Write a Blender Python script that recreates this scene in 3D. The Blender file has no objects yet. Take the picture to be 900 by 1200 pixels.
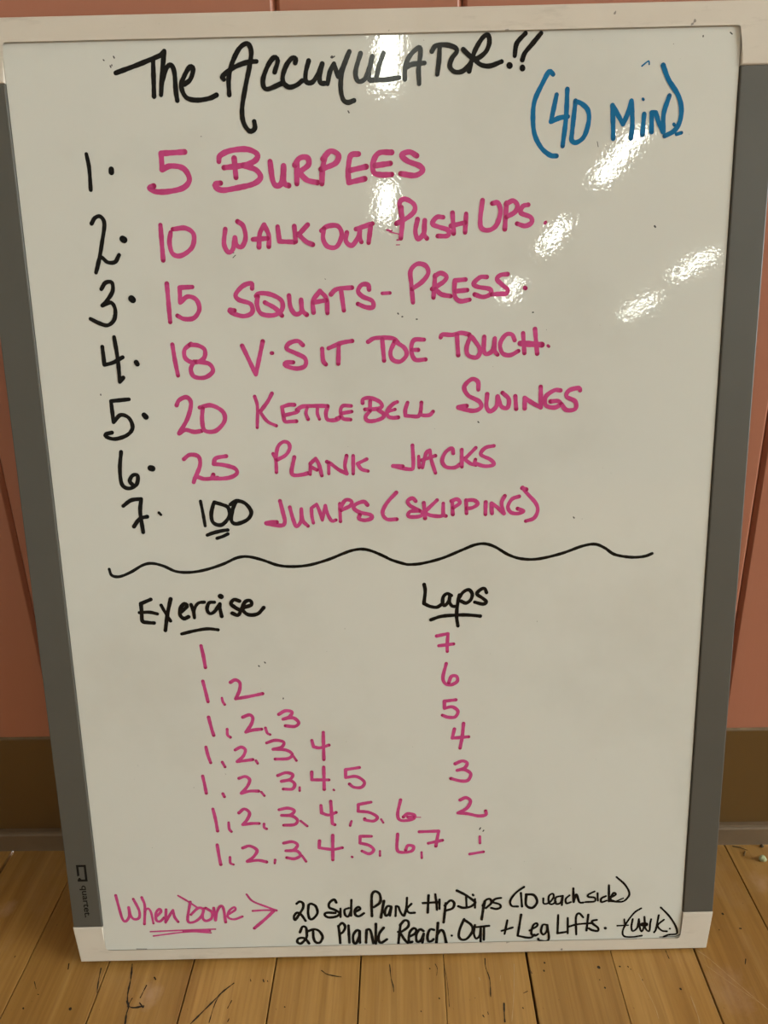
import bpy, bmesh, math, random
from mathutils import Vector, Matrix

# ---------------------------------------------------------------- camera, world, exposure
sc = bpy.context.scene
COL = sc.collection
sc.view_settings.view_transform = 'Standard'
sc.view_settings.look = 'None'
sc.view_settings.exposure = 0.0
sc.view_settings.gamma = 1.0
sc.view_settings.use_curve_mapping = False
try:
    sc.cycles.use_denoising = True
    sc.cycles.max_bounces = 10
    sc.cycles.sample_clamp_indirect = 6.0
except Exception:
    pass

CAM_LOC = Vector((0.0, -0.491652, 0.478846))
PITCH, YAW, ROLL, FPX = 0.371079, -0.030316, -0.032045, 902.811
def cam_axes():
    sy, cy, sp, cp = math.sin(YAW), math.cos(YAW), math.sin(PITCH), math.cos(PITCH)
    f = Vector((sy*cp, cy*cp, -sp)); r = Vector((cy, -sy, 0)); u = r.cross(f)
    cr, sr = math.cos(ROLL), math.sin(ROLL)
    return cr*r + sr*u, -sr*r + cr*u, f
cr_, cu_, cf_ = cam_axes()
cam = bpy.data.cameras.new('camera')
cam_ob = bpy.data.objects.new('camera', cam)
COL.objects.link(cam_ob)
m = Matrix.Identity(4)
for i in range(3):
    m[i][0], m[i][1], m[i][2], m[i][3] = cr_[i], cu_[i], -cf_[i], CAM_LOC[i]
cam_ob.matrix_world = m
cam.sensor_fit = 'VERTICAL'
cam.sensor_height = 24.0
cam.lens = FPX/1200.0*24.0
cam.clip_start = 0.01
sc.camera = cam_ob

world = bpy.data.worlds.new('world')
sc.world = world
world.use_nodes = True
bg = world.node_tree.nodes['Background']
bg.inputs[0].default_value = (0.80, 0.88, 0.88, 1)
bg.inputs[1].default_value = 31.0

LAMP_POWER = 34.5          # emission of the ceiling tubes' diffusers
LAMP_COLOR = (0.93, 0.97, 0.83, 1)
CEIL = 3.1

# ---------------------------------------------------------------- helpers
def link(name, mesh, mat=None, parent=None, loc=None):
    o = bpy.data.objects.new(name, mesh)
    COL.objects.link(o)
    if mat and not mesh.materials: mesh.materials.append(mat)
    if parent: o.parent = parent
    if loc is not None: o.location = loc
    return o

def bm_obj(name, bm, mat, parent=None, loc=None, smooth=False):
    bmesh.ops.recalc_face_normals(bm, faces=bm.faces)
    me = bpy.data.meshes.new(name)
    bm.to_mesh(me); bm.free()
    if smooth:
        for p in me.polygons: p.use_smooth = True
    return link(name, me, mat, parent, loc)

def add_box(bm, x0, x1, y0, y1, z0, z1, bev=0.0, seg=1):
    vs = [bm.verts.new((x, y, z)) for z in (z0, z1) for y in (y0, y1) for x in (x0, x1)]
    fs = [bm.faces.new([vs[i] for i in q]) for q in
          ((0,2,3,1),(4,5,7,6),(0,1,5,4),(1,3,7,5),(3,2,6,7),(2,0,4,6))]
    if bev:
        es = list({e for f in fs for e in f.edges})
        bmesh.ops.bevel(bm, geom=es, offset=bev, segments=seg, affect='EDGES', profile=0.5)

def box(name, x0, x1, y0, y1, z0, z1, mat, parent=None, bev=0.0, seg=1):
    bm = bmesh.new(); add_box(bm, x0, x1, y0, y1, z0, z1, bev, seg)
    return bm_obj(name, bm, mat, parent)

def add_prism(bm, pts, z0, z1, bev=0.0, seg=2):
    lo = [bm.verts.new((x, y, z0)) for x, y in pts]
    hi = [bm.verts.new((x, y, z1)) for x, y in pts]
    top = bm.faces.new(hi); bm.faces.new(lo[::-1])
    n = len(pts)
    for i in range(n):
        bm.faces.new((lo[i], lo[(i+1) % n], hi[(i+1) % n], hi[i]))
    if bev:
        bmesh.ops.bevel(bm, geom=list(top.edges), offset=bev, segments=seg, affect='EDGES', profile=0.6)

def tag(o, label=None, cat=None, group=None, kind=None):
    if label: o['label'] = label
    if cat: o['category'] = cat
    if group: o['group'] = group
    if kind: o['kind'] = kind
    return o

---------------

**PROMPT**
Except for the pictures, copy the material above exactly.

**COMPLETE ANSWER**
Write a Blender Python script that recreates this scene in 3D. The Blender file has no objects yet. Take the picture to be 900 by 1200 pixels.
import bpy, bmesh, math, random
from mathutils import Vector, Matrix

# ---------------------------------------------------------------- camera, world, exposure
sc = bpy.context.scene
COL = sc.collection
sc.view_settings.view_transform = 'Standard'
sc.view_settings.look = 'None'
sc.view_settings.exposure = 0.0
sc.view_settings.gamma = 1.0
sc.view_settings.use_curve_mapping = False
try:
    sc.cycles.use_denoising = True
    sc.cycles.max_bounces = 10
    sc.cycles.sample_clamp_indirect = 6.0
except Exception:
    pass

CAM_LOC = Vector((0.0, -0.491652, 0.478846))
PITCH, YAW, ROLL, FPX = 0.371079, -0.030316, -0.032045, 902.811
def cam_axes():
    sy, cy, sp, cp = math.sin(YAW), math.cos(YAW), math.sin(PITCH), math.cos(PITCH)
    f = Vector((sy*cp, cy*cp, -sp)); r = Vector((cy, -sy, 0)); u = r.cross(f)
    cr, sr = math.cos(ROLL), math.sin(ROLL)
    return cr*r + sr*u, -sr*r + cr*u, f
cr_, cu_, cf_ = cam_axes()
cam = bpy.data.cameras.new('camera')
cam_ob = bpy.data.objects.new('camera', cam)
COL.objects.link(cam_ob)
m = Matrix.Identity(4)
for i in range(3):
    m[i][0], m[i][1], m[i][2], m[i][3] = cr_[i], cu_[i], -cf_[i], CAM_LOC[i]
cam_ob.matrix_world = m
cam.sensor_fit = 'VERTICAL'
cam.sensor_height = 24.0
cam.lens = FPX/1200.0*24.0
cam.clip_start = 0.01
sc.camera = cam_ob

world = bpy.data.worlds.new('world')
sc.world = world
world.use_nodes = True
bg = world.node_tree.nodes['Background']
bg.inputs[0].default_value = (0.80, 0.88, 0.88, 1)
bg.inputs[1].default_value = 31.0

LAMP_POWER = 34.5          # emission of the ceiling tubes' diffusers
LAMP_COLOR = (0.93, 0.97, 0.83, 1)
CEIL = 3.1

# ---------------------------------------------------------------- helpers
def link(name, mesh, mat=None, parent=None, loc=None):
    o = bpy.data.objects.new(name, mesh)
    COL.objects.link(o)
    if mat and not mesh.materials: mesh.materials.append(mat)
    if parent: o.parent = parent
    if loc is not None: o.location = loc
    return o

def bm_obj(name, bm, mat, parent=None, loc=None, smooth=False):
    bmesh.ops.recalc_face_normals(bm, faces=bm.faces)
    me = bpy.data.meshes.new(name)
    bm.to_mesh(me); bm.free()
    if smooth:
        for p in me.polygons: p.use_smooth = True
    return link(name, me, mat, parent, loc)

def add_box(bm, x0, x1, y0, y1, z0, z1, bev=0.0, seg=1):
    vs = [bm.verts.new((x, y, z)) for z in (z0, z1) for y in (y0, y1) for x in (x0, x1)]
    fs = [bm.faces.new([vs[i] for i in q]) for q in
          ((0,2,3,1),(4,5,7,6),(0,1,5,4),(1,3,7,5),(3,2,6,7),(2,0,4,6))]
    if bev:
        es = list({e for f in fs for e in f.edges})
        bmesh.ops.bevel(bm, geom=es, offset=bev, segments=seg, affect='EDGES', profile=0.5)

def box(name, x0, x1, y0, y1, z0, z1, mat, parent=None, bev=0.0, seg=1):
    bm = bmesh.new(); add_box(bm, x0, x1, y0, y1, z0, z1, bev, seg)
    return bm_obj(name, bm, mat, parent)

def add_prism(bm, pts, z0, z1, bev=0.0, seg=2):
    lo = [bm.verts.new((x, y, z0)) for x, y in pts]
    hi = [bm.verts.new((x, y, z1)) for x, y in pts]
    top = bm.faces.new(hi); bm.faces.new(lo[::-1])
    n = len(pts)
    for i in range(n):
        bm.faces.new((lo[i], lo[(i+1) % n], hi[(i+1) % n], hi[i]))
    if bev:
        bmesh.ops.bevel(bm, geom=list(top.edges), offset=bev, segments=seg, affect='EDGES', profile=0.6)

def tag(o, label=None, cat=None, group=None, kind=None):
    if label: o['label'] = label
    if cat: o['category'] = cat
    if group: o['group'] = group
    if kind: o['kind'] = kind
    return o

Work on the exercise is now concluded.